The Invitation to a Saloon Opening

    They were going to have a great celebration at the opening of a saloon and billiard hall in Chicago, in the northern part of the city, where I lived. It was to be a gateway to death and to hell, one of the worst places in Chicago. As a joke they sent me an invitation to go to the opening. I took the invitation, and went down and saw the two men who had the saloon, and I said:

    "Is that a genuine invitation?"

    They said it was.

    "Thank you," I said; "I will be around, and if there is anything here I don't like I may have something to say about it."
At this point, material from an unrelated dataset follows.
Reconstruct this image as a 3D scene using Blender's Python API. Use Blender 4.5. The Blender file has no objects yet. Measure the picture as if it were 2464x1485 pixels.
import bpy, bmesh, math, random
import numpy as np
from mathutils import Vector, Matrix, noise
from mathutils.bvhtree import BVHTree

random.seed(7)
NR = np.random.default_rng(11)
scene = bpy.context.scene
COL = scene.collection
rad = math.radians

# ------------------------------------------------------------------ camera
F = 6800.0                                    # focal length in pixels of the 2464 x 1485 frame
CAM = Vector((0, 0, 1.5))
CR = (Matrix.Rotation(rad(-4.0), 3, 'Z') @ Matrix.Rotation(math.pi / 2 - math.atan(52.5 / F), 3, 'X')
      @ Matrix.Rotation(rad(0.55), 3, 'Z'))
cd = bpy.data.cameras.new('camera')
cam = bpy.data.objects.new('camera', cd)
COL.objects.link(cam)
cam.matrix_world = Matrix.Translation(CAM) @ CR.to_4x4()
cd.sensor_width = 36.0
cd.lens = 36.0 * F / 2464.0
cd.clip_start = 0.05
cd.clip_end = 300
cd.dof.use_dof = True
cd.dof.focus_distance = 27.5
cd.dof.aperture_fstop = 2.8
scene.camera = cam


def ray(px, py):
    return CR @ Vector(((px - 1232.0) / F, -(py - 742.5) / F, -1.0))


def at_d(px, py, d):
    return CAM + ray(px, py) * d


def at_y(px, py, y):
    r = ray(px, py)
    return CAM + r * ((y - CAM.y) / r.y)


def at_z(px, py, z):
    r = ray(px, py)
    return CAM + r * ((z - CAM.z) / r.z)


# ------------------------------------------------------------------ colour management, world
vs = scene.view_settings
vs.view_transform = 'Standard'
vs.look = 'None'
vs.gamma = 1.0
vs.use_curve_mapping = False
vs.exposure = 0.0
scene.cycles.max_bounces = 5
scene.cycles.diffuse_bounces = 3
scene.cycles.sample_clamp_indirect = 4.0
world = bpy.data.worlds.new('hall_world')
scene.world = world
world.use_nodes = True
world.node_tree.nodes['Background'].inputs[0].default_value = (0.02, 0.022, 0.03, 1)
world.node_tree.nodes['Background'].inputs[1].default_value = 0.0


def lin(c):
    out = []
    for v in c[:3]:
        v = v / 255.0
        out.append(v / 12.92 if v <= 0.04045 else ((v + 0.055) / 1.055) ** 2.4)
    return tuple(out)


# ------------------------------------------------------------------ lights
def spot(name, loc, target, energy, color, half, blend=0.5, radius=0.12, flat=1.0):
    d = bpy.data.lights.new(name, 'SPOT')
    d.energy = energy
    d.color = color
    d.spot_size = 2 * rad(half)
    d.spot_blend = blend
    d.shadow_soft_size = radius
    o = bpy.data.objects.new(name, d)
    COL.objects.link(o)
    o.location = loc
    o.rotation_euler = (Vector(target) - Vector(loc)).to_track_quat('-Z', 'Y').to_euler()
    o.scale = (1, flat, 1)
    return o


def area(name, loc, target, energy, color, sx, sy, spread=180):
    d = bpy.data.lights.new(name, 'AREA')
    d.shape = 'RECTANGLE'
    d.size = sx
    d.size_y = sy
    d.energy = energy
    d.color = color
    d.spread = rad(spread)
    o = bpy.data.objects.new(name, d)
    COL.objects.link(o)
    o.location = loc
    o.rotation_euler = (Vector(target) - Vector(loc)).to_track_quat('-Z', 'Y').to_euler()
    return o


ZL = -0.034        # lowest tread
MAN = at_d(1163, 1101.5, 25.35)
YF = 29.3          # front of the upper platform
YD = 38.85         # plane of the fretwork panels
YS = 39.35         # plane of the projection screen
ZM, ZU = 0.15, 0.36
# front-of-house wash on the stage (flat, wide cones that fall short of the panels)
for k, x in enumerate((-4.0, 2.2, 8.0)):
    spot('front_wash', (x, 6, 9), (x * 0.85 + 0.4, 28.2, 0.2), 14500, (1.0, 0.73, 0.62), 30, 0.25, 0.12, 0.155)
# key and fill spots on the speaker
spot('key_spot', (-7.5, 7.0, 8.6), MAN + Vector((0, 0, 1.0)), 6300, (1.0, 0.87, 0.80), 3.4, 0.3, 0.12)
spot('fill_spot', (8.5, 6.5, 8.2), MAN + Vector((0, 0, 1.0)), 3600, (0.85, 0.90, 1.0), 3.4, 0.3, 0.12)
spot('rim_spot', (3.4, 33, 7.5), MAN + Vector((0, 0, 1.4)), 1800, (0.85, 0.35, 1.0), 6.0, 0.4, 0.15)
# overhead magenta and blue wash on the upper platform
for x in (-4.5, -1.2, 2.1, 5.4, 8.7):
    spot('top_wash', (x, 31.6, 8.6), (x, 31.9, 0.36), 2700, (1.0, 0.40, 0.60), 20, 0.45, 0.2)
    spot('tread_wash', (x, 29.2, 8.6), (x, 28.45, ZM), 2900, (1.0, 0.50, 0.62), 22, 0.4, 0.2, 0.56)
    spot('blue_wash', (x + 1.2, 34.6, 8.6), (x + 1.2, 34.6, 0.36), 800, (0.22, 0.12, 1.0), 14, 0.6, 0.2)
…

    They said, "You are not going to preach, are you?"

    "I may."

    "We don't want you. We won't let you in."

    "How are you going to keep me out?" I asked. "There is the invitation."

    "We will put a policeman at the door."

    "What is the policeman going to do with that invitation?"

    "We won't let you in."

    "Well," I said, "I will be there."

    I gave them a good scare, and then I said, "I will compromise the matter; if you two men will get down here and let me pray with you, I will let you off."

    I got those two rum-sellers down on their knees, one on one side of me and the other on the other side, and I prayed God to save their souls and smite their business. One of them had a Christian mother, and he seemed to have some conscience left. After I had prayed, I said:

    "How can you do this business? How can you throw this place open to ruin the young men of Chicago?"

    Within three months the whole thing smashed up, and one of them was converted shortly after. I have never been invited to a saloon since.